> **What you are asked to do**
No images are to be carried over; print all other material exactly as it stands.

> **Data segment**
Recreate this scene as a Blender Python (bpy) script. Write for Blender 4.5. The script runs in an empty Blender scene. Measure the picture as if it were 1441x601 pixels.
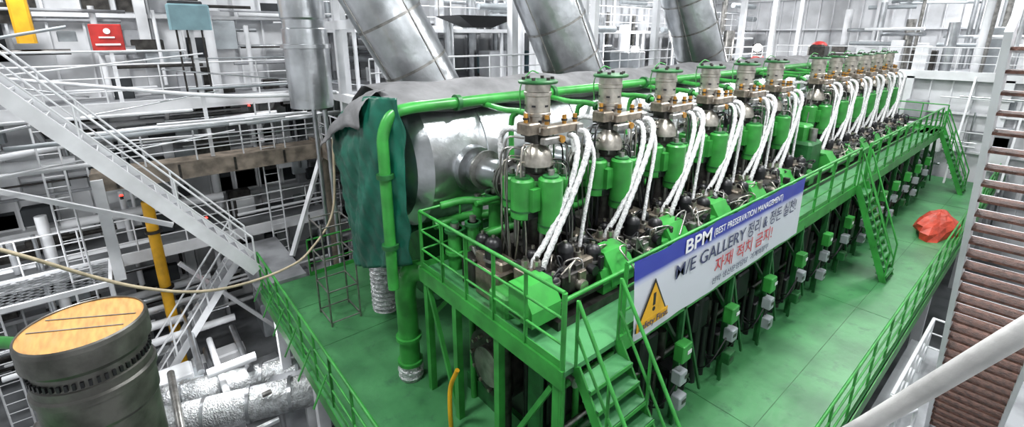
import bpy, math, random
from mathutils import Vector, Matrix
random.seed(7)
S=bpy.context.scene
S.view_settings.view_transform='Standard'
S.view_settings.look='None'
S.view_settings.exposure=0.1

# ---------------------------------------------------------------- materials
M={}
def mat(name,col,rough=.5,metal=0.,var=.25,scale=3.,bump=0.,bscale=20.,col2=None,emit=0,detail=6,stretch=None,spots=None):
    m=bpy.data.materials.new(name); m.use_nodes=True
    nt=m.node_tree; n=nt.nodes; l=nt.links
    b=n['Principled BSDF']
    b.inputs['Roughness'].default_value=rough; b.inputs['Metallic'].default_value=metal
    tc=n.new('ShaderNodeTexCoord')
    src=tc.outputs['Object']
    if stretch:
        mp=n.new('ShaderNodeMapping'); mp.inputs['Scale'].default_value=stretch
        l.new(src,mp.inputs['Vector']); src=mp.outputs['Vector']
    nz=n.new('ShaderNodeTexNoise'); nz.inputs['Scale'].default_value=scale; nz.inputs['Detail'].default_value=detail
    l.new(src,nz.inputs['Vector'])
    cr=n.new('ShaderNodeValToRGB')
    c2=col2 if col2 else tuple(c*(1-var) for c in col)
    cr.color_ramp.elements[0].position=.35; cr.color_ramp.elements[0].color=(*c2,1)
    cr.color_ramp.elements[1].position=.62; cr.color_ramp.elements[1].color=(*col,1)
    l.new(nz.outputs['Fac'],cr.inputs['Fac']); out=cr.outputs['Color']
    if spots:   # worn scuffs mixed over base
        n3=n.new('ShaderNodeTexNoise'); n3.inputs['Scale'].default_value=spots[0]; n3.inputs['Detail'].default_value=12; n3.inputs['Roughness'].default_value=.7
        l.new(src,n3.inputs['Vector'])
        c3=n.new('ShaderNodeValToRGB');c3.color_ramp.elements[0].position=.54;c3.color_ramp.elements[0].color=(0,0,0,1);c3.color_ramp.elements[1].position=.68;c3.color_ramp.elements[1].color=(.8,.8,.8,1)
        l.new(n3.outputs['Fac'],c3.inputs['Fac'])
        mx=n.new('ShaderNodeMix');mx.data_type='RGBA';l.new(c3.outputs['Color'],mx.inputs['Factor']);l.new(out,mx.inputs['A']);mx.inputs['B'].default_value=(*spots[1],1)
        out=mx.outputs['Result']
    l.new(out,b.inputs['Base Color'])
    if bump:
        n2=n.new('ShaderNodeTexNoise'); n2.inputs['Scale'].default_value=bscale; n2.inputs['Detail'].default_value=4
        l.new(src,n2.inputs['Vector'])
        bp=n.new('ShaderNodeBump'); bp.inputs['Strength'].default_value=bump; bp.inputs['Distance'].default_value=.05
        l.new(n2.outputs['Fac'],bp.inputs['Height']); l.new(bp.outputs['Normal'],b.inputs['Normal'])
    if emit:
        b.inputs['Emission Color'].default_value=(*col,1); b.inputs['Emission Strength'].default_value=emit
    M[name]=m; return m
mat('green',(.042,.31,.05),.36,0,.4,2.5)
mat('green_dark',(.016,.13,.03),.45,0,.5,4)
mat('green_lite',(.07,.38,.08),.38,0,.4,3)
mat('floor_green',(.072,.27,.10),.38,0,.45,.8,.12,6,col2=(.035,.15,.055),detail=10,spots=(2.3,(.035,.12,.055)))
mat('white',(.78,.79,.81),.5,0,.22,1.2)
mat('white_wall',(.76,.77,.79),.55,0,.3,.8,detail=8)
mat('grey_wall',(.36,.37,.39),.6,0,.5,1.1,detail=8)
mat('white_pipe_shaded',(.56,.55,.54),.5,0,.35,3,.15,14)  # white pipe with shade put into its colour, hence greyer than white
mat('dirty',(.30,.25,.20),.6,0,.6,3,detail=8)
mat('deck_grey',(.20,.21,.22),.5,0,.6,.9,detail=9)
mat('silver',(.62,.64,.66),.28,.95,.4,1.4,.35,3)
mat('silver_wrap',(.75,.77,.78),.3,.75,.45,9,.9,25)
mat('steel',(.36,.35,.33),.35,.85,.5,5)
mat('steel_warm',(.34,.29,.235),.38,.8,.5,7)
mat('bright_steel',(.54,.50,.44),.33,.9,.45,6)
mat('liner_steel',(.17,.165,.15),.42,.7,.5,4,.1,12)
mat('dark_steel',(.07,.065,.06),.4,.6,.6,6)
mat('black',(.010,.010,.012),.4,0,.4,5)
mat('brass',(.60,.30,.06),.35,.7,.4,9)
mat('orange',(.75,.25,.03),.5,0,.3,5)
mat('hose_white',(.80,.80,.80),.45,.1,.5,26,.6,45,col2=(.50,.50,.51))
mat('canvas',(.19,.19,.195),.7,0,.35,2.2,.6,3)
mat('tarp',(.006,.11,.07),.36,0,.45,1.6,.5,3)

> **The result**
Recreate this scene as a Blender Python (bpy) script. Write for Blender 4.5. The script runs in an empty Blender scene. Measure the picture as if it were 1441x601 pixels.
import bpy, math, random
from mathutils import Vector, Matrix
random.seed(7)
S=bpy.context.scene
S.view_settings.view_transform='Standard'
S.view_settings.look='None'
S.view_settings.exposure=0.1

# ---------------------------------------------------------------- materials
M={}
def mat(name,col,rough=.5,metal=0.,var=.25,scale=3.,bump=0.,bscale=20.,col2=None,emit=0,detail=6,stretch=None,spots=None):
    m=bpy.data.materials.new(name); m.use_nodes=True
    nt=m.node_tree; n=nt.nodes; l=nt.links
    b=n['Principled BSDF']
    b.inputs['Roughness'].default_value=rough; b.inputs['Metallic'].default_value=metal
    tc=n.new('ShaderNodeTexCoord')
    src=tc.outputs['Object']
    if stretch:
        mp=n.new('ShaderNodeMapping'); mp.inputs['Scale'].default_value=stretch
        l.new(src,mp.inputs['Vector']); src=mp.outputs['Vector']
    nz=n.new('ShaderNodeTexNoise'); nz.inputs['Scale'].default_value=scale; nz.inputs['Detail'].default_value=detail
    l.new(src,nz.inputs['Vector'])
    cr=n.new('ShaderNodeValToRGB')
    c2=col2 if col2 else tuple(c*(1-var) for c in col)
    cr.color_ramp.elements[0].position=.35; cr.color_ramp.elements[0].color=(*c2,1)
    cr.color_ramp.elements[1].position=.62; cr.color_ramp.elements[1].color=(*col,1)
    l.new(nz.outputs['Fac'],cr.inputs['Fac']); out=cr.outputs['Color']
    if spots:   # worn scuffs mixed over base
        n3=n.new('ShaderNodeTexNoise'); n3.inputs['Scale'].default_value=spots[0]; n3.inputs['Detail'].default_value=12; n3.inputs['Roughness'].default_value=.7
        l.new(src,n3.inputs['Vector'])
        c3=n.new('ShaderNodeValToRGB');c3.color_ramp.elements[0].position=.54;c3.color_ramp.elements[0].color=(0,0,0,1);c3.color_ramp.elements[1].position=.68;c3.color_ramp.elements[1].color=(.8,.8,.8,1)
        l.new(n3.outputs['Fac'],c3.inputs['Fac'])
        mx=n.new('ShaderNodeMix');mx.data_type='RGBA';l.new(c3.outputs['Color'],mx.inputs['Factor']);l.new(out,mx.inputs['A']);mx.inputs['B'].default_value=(*spots[1],1)
        out=mx.outputs['Result']
    l.new(out,b.inputs['Base Color'])
    if bump:
        n2=n.new('ShaderNodeTexNoise'); n2.inputs['Scale'].default_value=bscale; n2.inputs['Detail'].default_value=4
        l.new(src,n2.inputs['Vector'])
        bp=n.new('ShaderNodeBump'); bp.inputs['Strength'].default_value=bump; bp.inputs['Distance'].default_value=.05
        l.new(n2.outputs['Fac'],bp.inputs['Height']); l.new(bp.outputs['Normal'],b.inputs['Normal'])
    if emit:
        b.inputs['Emission Color'].default_value=(*col,1); b.inputs['Emission Strength'].default_value=emit
    M[name]=m; return m
mat('green',(.042,.31,.05),.36,0,.4,2.5)
mat('green_dark',(.016,.13,.03),.45,0,.5,4)
mat('green_lite',(.07,.38,.08),.38,0,.4,3)
mat('floor_green',(.072,.27,.10),.38,0,.45,.8,.12,6,col2=(.035,.15,.055),detail=10,spots=(2.3,(.035,.12,.055)))
mat('white',(.78,.79,.81),.5,0,.22,1.2)
mat('white_wall',(.76,.77,.79),.55,0,.3,.8,detail=8)
mat('grey_wall',(.36,.37,.39),.6,0,.5,1.1,detail=8)
mat('white_pipe_shaded',(.56,.55,.54),.5,0,.35,3,.15,14)  # white pipe with shade put into its colour, hence greyer than white
mat('dirty',(.30,.25,.20),.6,0,.6,3,detail=8)
mat('deck_grey',(.20,.21,.22),.5,0,.6,.9,detail=9)
mat('silver',(.62,.64,.66),.28,.95,.4,1.4,.35,3)
mat('silver_wrap',(.75,.77,.78),.3,.75,.45,9,.9,25)
mat('steel',(.36,.35,.33),.35,.85,.5,5)
mat('steel_warm',(.34,.29,.235),.38,.8,.5,7)
mat('bright_steel',(.54,.50,.44),.33,.9,.45,6)
mat('liner_steel',(.17,.165,.15),.42,.7,.5,4,.1,12)
mat('dark_steel',(.07,.065,.06),.4,.6,.6,6)
mat('black',(.010,.010,.012),.4,0,.4,5)
mat('brass',(.60,.30,.06),.35,.7,.4,9)
mat('orange',(.75,.25,.03),.5,0,.3,5)
mat('hose_white',(.80,.80,.80),.45,.1,.5,26,.6,45,col2=(.50,.50,.51))
mat('canvas',(.19,.19,.195),.7,0,.35,2.2,.6,3)
mat('tarp',(.006,.11,.07),.36,0,.45,1.6,.5,3)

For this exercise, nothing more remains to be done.